At 17, let her make her own assessments about who she spends time with. Are you planning on following her to college to meet everyone she might talk to? Yes, I'd be worried too if my 17-year-old was walking around a European city, but I'd also know that it's time to let go. She's not a child.
Anonymous
Post 06/22/2016 13:32     Subject: So Mad at Ex Right Now

OP you are a joke. You are just trying to get people to support you as you act the fool (well) so you can bludgeon your ex.

She's 17. She's fine.

Guess what? Warsaw is a developed city in a developed country.

Do the world a favor, quit being an ass and shut up.
Anonymous
Post 06/22/2016 13:29     Subject: So Mad at Ex Right Now

Anonymous wrote:I told him before she left that head to watch her. She is working there too, near his office, but he just parts ways with her at the bus stop. WTF? I knew he was always the "hand off" parent and doesn't really care about her. Otherwise he would watch her more. He says he introduced her to other teens - Poles and expats - and she goes out with them. I don't know them. Plus, Warsaw isn't exactly London or Paris or Berlin or some such developed place.

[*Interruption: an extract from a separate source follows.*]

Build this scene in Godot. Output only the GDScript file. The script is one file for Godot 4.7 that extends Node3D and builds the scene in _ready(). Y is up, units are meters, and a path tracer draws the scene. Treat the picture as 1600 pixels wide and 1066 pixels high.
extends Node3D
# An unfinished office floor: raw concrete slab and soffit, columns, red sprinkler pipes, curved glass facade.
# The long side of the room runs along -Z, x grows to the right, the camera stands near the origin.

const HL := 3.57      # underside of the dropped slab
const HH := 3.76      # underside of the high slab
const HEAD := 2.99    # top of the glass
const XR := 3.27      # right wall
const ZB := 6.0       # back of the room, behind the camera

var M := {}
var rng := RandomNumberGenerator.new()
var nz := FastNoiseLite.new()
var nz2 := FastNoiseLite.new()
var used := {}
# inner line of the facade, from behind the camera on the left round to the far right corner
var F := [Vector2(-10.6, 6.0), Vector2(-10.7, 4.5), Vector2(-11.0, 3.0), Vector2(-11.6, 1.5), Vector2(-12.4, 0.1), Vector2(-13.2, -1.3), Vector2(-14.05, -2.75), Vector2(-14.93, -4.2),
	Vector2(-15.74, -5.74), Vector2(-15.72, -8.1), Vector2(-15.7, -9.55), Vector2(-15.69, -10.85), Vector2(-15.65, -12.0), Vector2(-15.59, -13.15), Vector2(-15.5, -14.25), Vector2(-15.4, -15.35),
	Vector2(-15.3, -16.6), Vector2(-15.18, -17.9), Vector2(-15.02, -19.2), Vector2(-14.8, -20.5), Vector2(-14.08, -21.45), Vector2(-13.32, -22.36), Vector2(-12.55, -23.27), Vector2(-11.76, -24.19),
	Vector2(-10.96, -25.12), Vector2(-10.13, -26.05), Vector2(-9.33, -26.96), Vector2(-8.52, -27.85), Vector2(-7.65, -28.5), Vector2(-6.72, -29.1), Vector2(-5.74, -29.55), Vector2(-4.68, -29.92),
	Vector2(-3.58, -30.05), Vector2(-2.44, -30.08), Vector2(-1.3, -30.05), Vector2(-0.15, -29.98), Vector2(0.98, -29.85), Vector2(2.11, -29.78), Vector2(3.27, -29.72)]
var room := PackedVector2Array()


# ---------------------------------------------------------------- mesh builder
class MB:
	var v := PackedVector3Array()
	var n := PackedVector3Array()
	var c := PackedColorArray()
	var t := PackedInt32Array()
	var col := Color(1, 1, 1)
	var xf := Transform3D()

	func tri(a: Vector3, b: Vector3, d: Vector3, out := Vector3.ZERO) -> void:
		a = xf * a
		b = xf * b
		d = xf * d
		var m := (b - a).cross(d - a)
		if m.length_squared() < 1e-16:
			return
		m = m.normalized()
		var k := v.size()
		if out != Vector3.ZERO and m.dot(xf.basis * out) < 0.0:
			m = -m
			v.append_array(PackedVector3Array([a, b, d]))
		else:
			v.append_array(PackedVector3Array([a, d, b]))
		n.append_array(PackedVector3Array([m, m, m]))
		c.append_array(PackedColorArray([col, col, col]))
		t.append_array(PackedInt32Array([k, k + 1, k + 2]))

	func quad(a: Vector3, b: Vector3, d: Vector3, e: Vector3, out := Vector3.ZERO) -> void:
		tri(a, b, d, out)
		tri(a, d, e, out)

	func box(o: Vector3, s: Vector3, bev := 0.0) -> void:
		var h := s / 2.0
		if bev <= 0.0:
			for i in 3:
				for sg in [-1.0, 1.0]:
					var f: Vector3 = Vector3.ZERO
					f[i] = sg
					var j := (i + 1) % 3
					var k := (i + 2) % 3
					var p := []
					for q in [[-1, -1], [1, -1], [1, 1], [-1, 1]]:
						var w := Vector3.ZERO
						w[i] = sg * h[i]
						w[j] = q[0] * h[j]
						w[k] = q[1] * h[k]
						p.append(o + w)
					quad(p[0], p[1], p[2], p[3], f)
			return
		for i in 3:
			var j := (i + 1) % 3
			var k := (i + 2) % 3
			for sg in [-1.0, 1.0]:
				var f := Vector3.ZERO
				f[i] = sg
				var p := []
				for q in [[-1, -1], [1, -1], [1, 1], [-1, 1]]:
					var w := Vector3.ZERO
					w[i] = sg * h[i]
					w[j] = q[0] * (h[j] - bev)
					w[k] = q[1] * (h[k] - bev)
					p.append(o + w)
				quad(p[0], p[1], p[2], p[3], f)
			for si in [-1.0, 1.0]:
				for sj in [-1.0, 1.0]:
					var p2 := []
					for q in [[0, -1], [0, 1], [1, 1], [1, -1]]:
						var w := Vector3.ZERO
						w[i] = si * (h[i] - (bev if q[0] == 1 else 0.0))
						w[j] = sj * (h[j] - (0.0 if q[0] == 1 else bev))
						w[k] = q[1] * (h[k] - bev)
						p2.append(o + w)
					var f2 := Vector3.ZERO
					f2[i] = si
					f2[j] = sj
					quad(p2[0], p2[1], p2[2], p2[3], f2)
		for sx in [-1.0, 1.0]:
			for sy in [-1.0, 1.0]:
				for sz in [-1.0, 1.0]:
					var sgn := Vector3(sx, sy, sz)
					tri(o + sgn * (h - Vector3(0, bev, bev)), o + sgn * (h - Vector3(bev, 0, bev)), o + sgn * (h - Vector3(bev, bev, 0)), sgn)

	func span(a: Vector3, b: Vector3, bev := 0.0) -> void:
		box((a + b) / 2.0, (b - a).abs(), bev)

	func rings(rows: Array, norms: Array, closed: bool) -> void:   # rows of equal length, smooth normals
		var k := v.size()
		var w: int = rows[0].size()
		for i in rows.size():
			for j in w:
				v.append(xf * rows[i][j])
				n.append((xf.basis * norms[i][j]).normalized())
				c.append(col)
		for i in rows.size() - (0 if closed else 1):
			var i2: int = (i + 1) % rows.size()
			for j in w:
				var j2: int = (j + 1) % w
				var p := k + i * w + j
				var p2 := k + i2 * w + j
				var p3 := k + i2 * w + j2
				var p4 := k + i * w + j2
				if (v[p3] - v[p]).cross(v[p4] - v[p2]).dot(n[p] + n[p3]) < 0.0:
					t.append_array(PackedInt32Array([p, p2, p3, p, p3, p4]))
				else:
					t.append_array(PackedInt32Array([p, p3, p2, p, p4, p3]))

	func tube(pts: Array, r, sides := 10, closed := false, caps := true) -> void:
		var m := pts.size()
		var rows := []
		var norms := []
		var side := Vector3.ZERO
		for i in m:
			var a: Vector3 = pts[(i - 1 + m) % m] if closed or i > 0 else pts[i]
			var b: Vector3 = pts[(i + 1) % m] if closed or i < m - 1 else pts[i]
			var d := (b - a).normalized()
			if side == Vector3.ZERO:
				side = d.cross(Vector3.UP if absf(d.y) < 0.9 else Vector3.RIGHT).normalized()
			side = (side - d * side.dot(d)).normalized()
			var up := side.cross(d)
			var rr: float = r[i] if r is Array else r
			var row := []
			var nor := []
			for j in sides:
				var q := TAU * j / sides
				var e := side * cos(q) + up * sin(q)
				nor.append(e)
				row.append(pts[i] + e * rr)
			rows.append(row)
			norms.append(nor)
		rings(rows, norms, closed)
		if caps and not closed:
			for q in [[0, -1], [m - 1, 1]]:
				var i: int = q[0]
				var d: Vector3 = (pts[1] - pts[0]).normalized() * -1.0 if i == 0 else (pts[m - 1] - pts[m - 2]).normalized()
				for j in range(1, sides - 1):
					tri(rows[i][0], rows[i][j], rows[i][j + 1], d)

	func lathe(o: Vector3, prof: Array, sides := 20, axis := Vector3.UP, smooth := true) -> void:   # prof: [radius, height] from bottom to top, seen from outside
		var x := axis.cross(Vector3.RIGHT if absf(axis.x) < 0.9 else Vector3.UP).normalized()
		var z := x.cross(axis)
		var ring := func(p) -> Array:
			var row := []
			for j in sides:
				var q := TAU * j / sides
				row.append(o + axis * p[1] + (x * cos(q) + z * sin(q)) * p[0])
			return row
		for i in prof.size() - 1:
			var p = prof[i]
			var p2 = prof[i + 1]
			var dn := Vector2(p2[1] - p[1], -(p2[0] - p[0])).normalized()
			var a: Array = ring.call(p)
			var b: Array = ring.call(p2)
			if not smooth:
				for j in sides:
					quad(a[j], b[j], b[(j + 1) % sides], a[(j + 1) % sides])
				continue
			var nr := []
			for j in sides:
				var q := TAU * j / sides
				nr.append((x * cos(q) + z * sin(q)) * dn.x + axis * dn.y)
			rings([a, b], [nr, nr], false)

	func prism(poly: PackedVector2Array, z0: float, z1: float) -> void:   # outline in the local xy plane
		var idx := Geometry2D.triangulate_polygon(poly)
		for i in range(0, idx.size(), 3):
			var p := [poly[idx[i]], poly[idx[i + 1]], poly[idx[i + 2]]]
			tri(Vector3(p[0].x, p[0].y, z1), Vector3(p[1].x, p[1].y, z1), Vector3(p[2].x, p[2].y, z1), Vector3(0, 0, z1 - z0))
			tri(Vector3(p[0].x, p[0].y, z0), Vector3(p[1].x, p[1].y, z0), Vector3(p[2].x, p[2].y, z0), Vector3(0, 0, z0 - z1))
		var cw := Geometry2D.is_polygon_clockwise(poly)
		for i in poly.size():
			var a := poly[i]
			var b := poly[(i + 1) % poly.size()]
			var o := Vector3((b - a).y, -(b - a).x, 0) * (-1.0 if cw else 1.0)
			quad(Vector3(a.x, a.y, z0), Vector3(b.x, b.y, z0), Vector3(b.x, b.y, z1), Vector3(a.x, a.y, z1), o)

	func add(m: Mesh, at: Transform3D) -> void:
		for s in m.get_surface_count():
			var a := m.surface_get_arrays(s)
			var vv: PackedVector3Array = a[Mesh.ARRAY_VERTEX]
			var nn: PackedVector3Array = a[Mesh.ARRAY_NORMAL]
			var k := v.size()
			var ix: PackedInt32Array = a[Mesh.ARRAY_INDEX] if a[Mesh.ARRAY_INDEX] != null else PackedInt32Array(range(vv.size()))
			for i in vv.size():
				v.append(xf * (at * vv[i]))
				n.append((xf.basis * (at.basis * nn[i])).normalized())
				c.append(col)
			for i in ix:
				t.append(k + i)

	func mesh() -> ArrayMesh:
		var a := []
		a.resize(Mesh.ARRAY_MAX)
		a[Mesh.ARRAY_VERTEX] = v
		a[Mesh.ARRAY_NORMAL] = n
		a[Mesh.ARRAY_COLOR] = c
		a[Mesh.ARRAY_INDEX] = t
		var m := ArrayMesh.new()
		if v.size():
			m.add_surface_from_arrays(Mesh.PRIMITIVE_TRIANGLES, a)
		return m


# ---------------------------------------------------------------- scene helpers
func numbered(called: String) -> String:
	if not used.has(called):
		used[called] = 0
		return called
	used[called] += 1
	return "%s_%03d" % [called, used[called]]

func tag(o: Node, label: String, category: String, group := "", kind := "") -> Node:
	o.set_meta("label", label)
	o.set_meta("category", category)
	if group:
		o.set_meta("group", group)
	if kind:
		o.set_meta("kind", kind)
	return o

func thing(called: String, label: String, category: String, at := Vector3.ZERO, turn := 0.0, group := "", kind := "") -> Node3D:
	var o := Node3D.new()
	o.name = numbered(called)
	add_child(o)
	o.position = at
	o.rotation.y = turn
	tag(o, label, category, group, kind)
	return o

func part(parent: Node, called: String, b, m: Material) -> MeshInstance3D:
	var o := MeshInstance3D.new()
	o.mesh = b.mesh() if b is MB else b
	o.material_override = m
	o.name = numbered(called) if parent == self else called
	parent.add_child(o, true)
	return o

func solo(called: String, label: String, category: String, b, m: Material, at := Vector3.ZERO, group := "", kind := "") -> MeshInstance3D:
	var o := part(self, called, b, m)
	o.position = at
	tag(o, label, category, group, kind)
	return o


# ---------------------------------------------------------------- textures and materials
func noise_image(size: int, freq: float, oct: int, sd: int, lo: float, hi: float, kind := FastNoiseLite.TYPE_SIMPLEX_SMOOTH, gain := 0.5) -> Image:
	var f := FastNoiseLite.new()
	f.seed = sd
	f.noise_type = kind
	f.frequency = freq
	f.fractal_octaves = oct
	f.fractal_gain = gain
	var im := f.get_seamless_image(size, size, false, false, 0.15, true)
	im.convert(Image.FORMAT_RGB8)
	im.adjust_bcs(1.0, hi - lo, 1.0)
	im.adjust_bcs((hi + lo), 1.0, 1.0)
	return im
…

You make it sound like she's a 6-year-old. This is great life experience for her. You are no longer required to meet everyone she talks to or spends time with. She does not need someone to walk her down the sidewalk or ride the bus with. I've never been to Warsaw but I don't think it's undeveloped. They have a police department, don't they?
Anonymous
Post 06/22/2016 13:23     Subject: So Mad at Ex Right Now

I told him before she left that head to watch her. She is working there too, near his office, but he just parts ways with her at the bus stop. WTF? I knew he was always the "hand off" parent and doesn't really care about her. Otherwise he would watch her more. He says he introduced her to other teens - Poles and expats - and she goes out with them. I don't know them. Plus, Warsaw isn't exactly London or Paris or Berlin or some such developed place.